Niewie fell to Poland in 1918 and, as Michael Kutz describes, its Jewish community experienced the political trends in Polish society characteristic of the time in its very own way. Since the turn of the century, right-wing forces had been on the rise in Poland. This trend intensified during World War I and, again, during the economic crisis of the 1920s and 1930s. At that time, the right-wing nationalist party National Democracy (ND, Endecja) became an influential political force, and Polish nationalism with an insistence on creating a Poland of Poles i.e., of Catholics gained traction among major parts of society.
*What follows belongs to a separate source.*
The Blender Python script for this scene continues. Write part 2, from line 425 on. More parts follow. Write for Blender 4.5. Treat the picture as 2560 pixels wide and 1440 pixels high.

The Endeks singled out Jews as un-Polish and blamed them for the rising unemployment, frequently calling for boycotts of Jewish businesses and condoning the regular violent attacks on individual Jews. By the mid-1930s, this type of nationalism found expression in state policies that imposed special taxes on Jews and Jewish businesses, prohibited the ritual slaughter required to maintain the Jewish dietary laws (largely to break the monopoly of Jewish butchers on the meat market), introduced entry limitations for Jews to Polish universities, and banished Jewish students to the so-called ghetto benches in the back of classrooms. More and more professional associations were closed to Jews, making it impossible for Jews to conduct business.